My own feeling is that this — at least the first trend I just noted — is too bad. Football these days strikes me as an excellent way for 350-pound brutes who start huffing and puffing after playing for three straight downs to wreck their knees and shorten their lifespans. Moreover, I think George Will got it exactly right when he proclaimed football a perfect reflection of how we now organize our society: three seconds of action followed by a thirty-second committee meeting.

I was a happy camper in the olden days, when there were eight teams per league, the teams had pretty much the same players season after season, the games — even the World Series games — were mostly played during the day, and football and basketball just weren’t important. Now the players, instead of being drunks, are druggies, the games last so long and end so late that they’re virtually unwatchable, there are so many teams that I can’t even name them all, and the players move around so much that there’s no real sense of continuity anyway. I don’t really care much about baseball any more, and the Gallup Poll figures indicate that I’m not alone.
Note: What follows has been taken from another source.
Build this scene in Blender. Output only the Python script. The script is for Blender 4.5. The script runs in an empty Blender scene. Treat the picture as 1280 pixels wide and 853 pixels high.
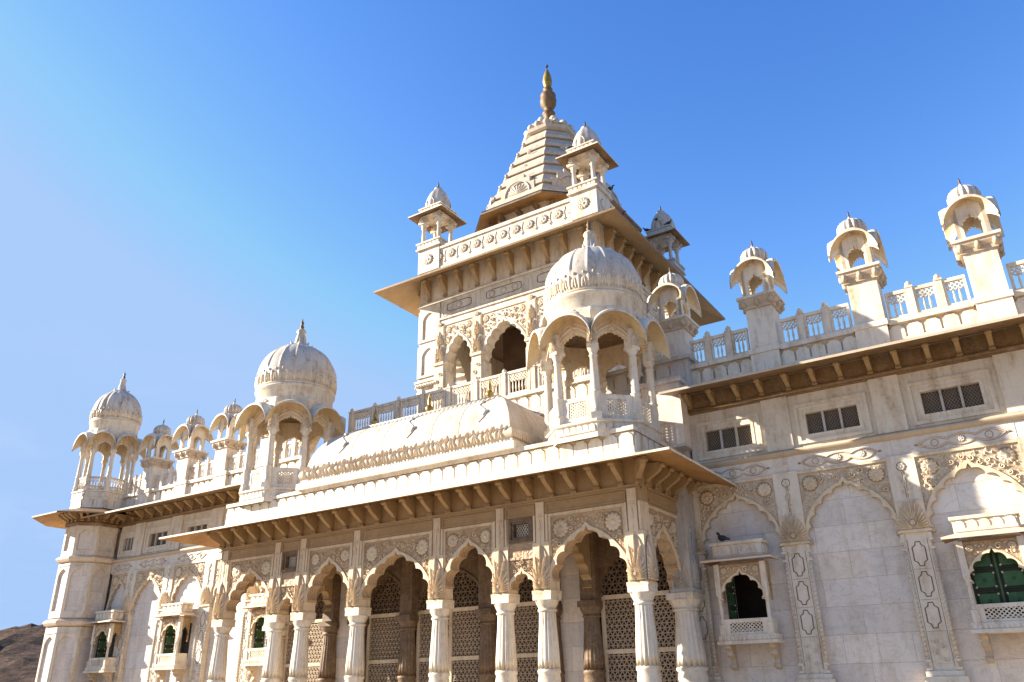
import bpy, bmesh, math, random
from math import sin, cos, pi, radians, sqrt, atan2
from mathutils import Vector, Matrix
from mathutils.geometry import tessellate_polygon
random.seed(7)
SC = bpy.context.scene
COL = SC.collection

# ------------------------------------------------------------------ camera
cam_d = bpy.data.cameras.new('camera')
cam = bpy.data.objects.new('camera', cam_d); COL.objects.link(cam)
YAW, PITCH, ROLL = -0.57396548, 0.41123188, -0.01844967
fw = Vector((sin(YAW)*cos(PITCH), cos(YAW)*cos(PITCH), sin(PITCH)))
r0 = fw.cross(Vector((0, 0, 1))).normalized(); u0 = r0.cross(fw)
rr = r0*cos(ROLL) + u0*sin(ROLL); uu = u0*cos(ROLL) - r0*sin(ROLL)
M = Matrix((rr, uu, -fw)).transposed().to_4x4(); M.translation = Vector((0, 0, 1.6))
cam.matrix_world = M
cam_d.sensor_width = 36; cam_d.lens = 36*997.8/1280; cam_d.clip_end = 6000; cam_d.clip_start = 0.1
SC.camera = cam

# ------------------------------------------------------------------ light
SUN_TRAVEL = Vector((2.3, 1.0, -1.03)).normalized()
to_sun = -SUN_TRAVEL
elev = math.asin(to_sun.z); azim = atan2(to_sun.x, to_sun.y)      # from +Y towards +X
w = bpy.data.worlds.new('World'); SC.world = w; w.use_nodes = True
nt = w.node_tree; nt.nodes.clear()
sky = nt.nodes.new('ShaderNodeTexSky'); sky.sky_type = 'NISHITA'; sky.sun_disc = False
sky.sun_elevation = elev; sky.sun_rotation = azim
sky.altitude = 200; sky.air_density = 1.0; sky.dust_density = 0.15; sky.ozone_density = 2.0
bg = nt.nodes.new('ShaderNodeBackground'); bg.inputs[1].default_value = 0.15
out = nt.nodes.new('ShaderNodeOutputWorld')
def vm(op, val=None):
    n = nt.nodes.new('ShaderNodeVectorMath'); n.operation = op
    if val: n.inputs[1].default_value = val
    return n
K_ = 0.15*2**1.5
v1 = vm('MULTIPLY', (K_,)*3); nt.links.new(sky.outputs[0], v1.inputs[0])
sp_ = nt.nodes.new('ShaderNodeSeparateXYZ'); nt.links.new(v1.outputs[0], sp_.inputs[0]); cb = nt.nodes.new('ShaderNodeCombineXYZ')
for i_, pw in enumerate((2.0, 1.45, 1.0)):
    q_ = nt.nodes.new('ShaderNodeMath'); q_.operation = 'POWER'; q_.inputs[1].default_value = pw
    nt.links.new(sp_.outputs[i_], q_.inputs[0]); nt.links.new(q_.outputs[0], cb.inputs[i_])
v2 = vm('MULTIPLY', (1.05, 0.71, 0.82)); nt.links.new(cb.outputs[0], v2.inputs[0])
v3 = vm('MINIMUM', (0.40, 0.60, 0.955)); nt.links.new(v2.outputs[0], v3.inputs[0])
cl = vm('MULTIPLY', (1/(K_*2**0.16),)*3); nt.links.new(v3.outputs[0], cl.inputs[0])
tc = nt.nodes.new('ShaderNodeTexCoord'); mp = nt.nodes.new('ShaderNodeMapping'); mp.inputs['Scale'].default_value = (2.0, 2.0, 7.0)
cn = nt.nodes.new('ShaderNodeTexNoise'); cn.inputs['Scale'].default_value = 2.2; cn.inputs['Detail'].default_value = 7; cn.inputs['Roughness'].default_value = 0.6
cr = nt.nodes.new('ShaderNodeValToRGB'); cr.color_ramp.elements[0].position = 0.48; cr.color_ramp.elements[1].position = 0.80; cr.color_ramp.elements[1].color = (.34, .34, .34, 1)
sz = nt.nodes.new('ShaderNodeSeparateXYZ'); mr = nt.nodes.new('ShaderNodeMapRange'); mr.inputs[1].default_value = 0.08; mr.inputs[2].default_value = 0.42; mr.inputs[3].default_value = 1; mr.inputs[4].default_value = 0.0
mc = nt.nodes.new('ShaderNodeMath'); mc.operation = 'MULTIPLY'
mx = nt.nodes.new('ShaderNodeMix'); mx.data_type = 'RGBA'; mx.inputs[7].default_value = (1.9, 2.1, 2.4, 1)
nt.links.new(tc.outputs['Generated'], mp.inputs[0]); nt.links.new(mp.outputs[0], cn.inputs['Vector']); nt.links.new(cn.outputs['Fac'], cr.inputs[0])
nt.links.new(tc.outputs['Generated'], sz.inputs[0]); nt.links.new(sz.outputs[2], mr.inputs[0]); nt.links.new(cr.outputs[0], mc.inputs[0]); nt.links.new(mr.outputs[0], mc.inputs[1])
nt.links.new(mc.outputs[0], mx.inputs[0]); nt.links.new(cl.outputs[0], mx.inputs[6]); nt.links.new(mx.outputs[2], bg.inputs[0]); nt.links.new(bg.outputs[0], out.inputs[0])
sl = bpy.data.lights.new('sun', 'SUN'); sl.energy = 4.7; sl.angle = radians(0.5); sl.color = (1.0, 0.91, 0.76)
so = bpy.data.objects.new('sun', sl); COL.objects.link(so)
so.rotation_euler = SUN_TRAVEL.to_track_quat('-Z', 'Y').to_euler()
SC.view_settings.view_transform = 'Standard'; SC.view_settings.look = 'None'
SC.view_settings.exposure = 1.68; SC.view_settings.gamma = 1.0
SC.cycles.max_bounces = 8; SC.cycles.diffuse_bounces = 5

# ------------------------------------------------------------------ materials
def new_mat(name, rough=0.6, spec=0.35):
    m = bpy.data.materials.new(name); m.use_nodes = True
    b = m.node_tree.nodes['Principled BSDF']; b.inputs['Roughness'].default_value = rough
    b.inputs['Specular IOR Level'].default_value = spec
    return m, m.node_tree, b
def N(nt, t, **k):
    n = nt.nodes.new(t)
    for a, v in k.items():
        if a.startswith('i_'): n.inputs[int(a[2:])].default_value = v
        else: setattr(n, a, v)
    return n
def ramp(nt, src, stops, interp='LINEAR'):
    r = nt.nodes.new('ShaderNodeValToRGB'); r.color_ramp.interpolation = interp
    e = r.color_ramp.elements
    while len(e) < len(stops): e.new(0.5)
    for i, (p, c) in enumerate(stops):
        e[i].position = p; e[i].color = (*c, 1) if len(c) == 3 else c
    nt.links.new(src, r.inputs[0]); return r
def mixc(nt, fac, a, b, mode='MIX'):
    n = nt.nodes.new('ShaderNodeMix'); n.data_type = 'RGBA'; n.blend_type = mode
    for s, v in ((0, fac), (6, a), (7, b)):
        if isinstance(v, (int, float)): n.inputs[s].default_value = v
        elif isinstance(v, tuple): n.inputs[s].default_value = (*v, 1)
        else: nt.links.new(v, n.inputs[s])
    return n.outputs[2]
def wpos(nt):
    g = nt.nodes.new('ShaderNodeNewGeometry'); return g.outputs['Position']
def scaled(nt, vec, s):
    n = nt.nodes.new('ShaderNodeVectorMath'); n.operation = 'MULTIPLY'; n.inputs[1].default_value = s
    nt.links.new(vec, n.inputs[0]); return n.outputs[0]
def noise(nt, vec, scale, detail=4, rough=0.55, dist=0.0):
    n = nt.nodes.new('ShaderNodeTexNoise'); n.inputs['Scale'].default_value = scale
    n.inputs['Detail'].default_value = detail; n.inputs['Roughness'].default_value = rough
    n.inputs['Distortion'].default_value = dist
    nt.links.new(vec, n.inputs['Vector']); return n.outputs['Fac']
def bump(nt, b, h, s=0.3, d=0.02, prev=None):
    n = nt.nodes.new('ShaderNodeBump'); n.inputs['Strength'].default_value = s; n.inputs['Distance'].default_value = d
    nt.links.new(h, n.inputs['Height'])
    if prev: nt.links.new(prev, n.inputs['Normal'])
    nt.links.new(n.outputs[0], b.inputs['Normal']); return n.outputs[0]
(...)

Of course, the culture has changed in many ways that play to football’s defining characteristics and not to baseball’s — e.g., slam-bang action, periods of intense activity that are ideally suited to short attention spans, lots of violence perpetrated by anonymous, larger-than-life creatures who are dressed up more or less like Darth Vader, etc.Once every half dozen or so years, I hearken back to Chris Schenkel’s old line — “What better way to spend an autumn afternoon?” — and venture up to Penn State to take in a football game, and I confess to having watched the entire second half of the recent Super Bowl. But that’s enough. I’d rather be out riding my bike.